Outra inverdade: espalhar uma suposta inviabilidade da permanência do GP do Brasil em Interlagos por conta de “dívidas”. Cascata: o atual prefeito, Bruno Covas, liberou verba de R$ 3 milhões para a reforma dos boxes que eu já citei linhas acima. E o complexo administrado pela SPTuris dá LUCRO. Não existem indícios de dívidas nos balanços financeiros da autarquia no que concerne ao autódromo.

Sean Bratches, diretor comercial da Fórmula 1, representando o Liberty Media, sequer sabia da assinatura desse “Termo de Compromisso”. Acho até que a categoria gostaria de voltar ao Rio. Mas não nesses termos, creio.

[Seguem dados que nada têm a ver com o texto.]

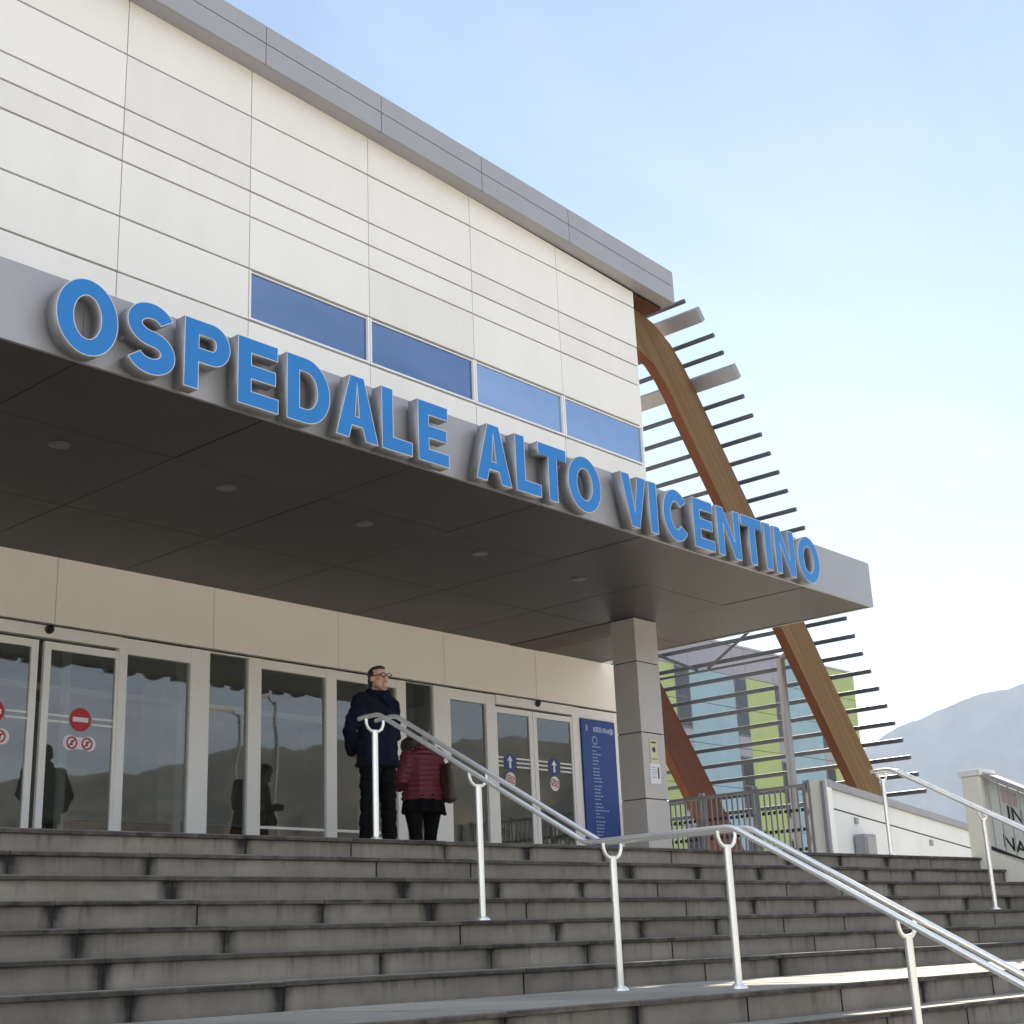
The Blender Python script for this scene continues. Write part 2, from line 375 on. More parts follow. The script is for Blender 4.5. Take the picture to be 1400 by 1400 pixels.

Que existe a intenção de recolocar o Rio de Janeiro a todo custo no mapa do automobilismo brasileiro, não deixa de ser verdadeiro. Mas há uma série de situações tornando pouco críveis as ideias do trio que representa o poder executivo de município, estado e país. Embora o terreno – cedido pelo exército – não represente mais perigo algum, ele está situado numa Área de Proteção Ambiental (APA) e as licenças para se construir não são fáceis de se conseguirem.

Ainda mais no prazo curtíssimo – menos de um ano entre a assinatura do “Termo de Compromisso” e a ‘promessa’ de se existir uma corrida de Fórmula 1 no Rio já em 2020.

Há mais um detalhe que precisa ser lembrado: o Grupo Globo, com quem o presidente já teve alguns atritos, é quem detém os direitos de transmissão. Embora não seja mais promotora da corrida em parceria com a FOM e Tamas Rohonyi (este sim, ainda no circuito), a empresa carioca ainda é influente e pode ter uma importante parcela nestas negociações.

A balança, meus caros leitores, ainda pende muito mais para Interlagos, que existe e está de pé – ainda – do que para um autódromo cujas ideias e intenções sequer saíram do papel.

Não é porque a Fórmula 1 voltaria para o Rio de Janeiro que eu teria ou tenho que aplaudir a assinatura do “Termo de Compromisso”. Não tenho obrigação alguma de bajular absolutamente ninguém por causa de notícias. Meu compromisso é com o bom jornalismo e com a verdade.

Saibam, leitores, que eu criticaria quem quer que fosse – Haddad, Ciro, Alckmin, Marina, até mesmo o lunático do Cabo Daciolo, como agora fiz e continuarei fazendo com Bolsonaro – por conta desssa insanidade e irresponsabilidade de noticiar algo que não existe.

Aliás, com essa trinca que infelizmente conseguiu guarida política no Rio de Janeiro – o que é inacreditável em todos os aspectos – melhor desconfiar. Essa gente tosca, chula e medíocre não merece crédito quando diz que a nova pista vai sair do papel em sete meses. Detalhe: os projetos concebidos por Hermann Tilke nos últimos 20 anos nunca demoraram menos de um ano e meio para ficarem prontos.

De mais a mais, com o Rio de Janeiro sofrendo em todos os níveis – político, social e econômico – há outras prioridades bem mais prementes para que nos preocupemos do que com a construção de um Autódromo.

Em todo caso, espero estar vivo e com saúde para comparecer à inauguração – quando e se o Autódromo sucessor de Jacarepaguá ficar pronto um dia.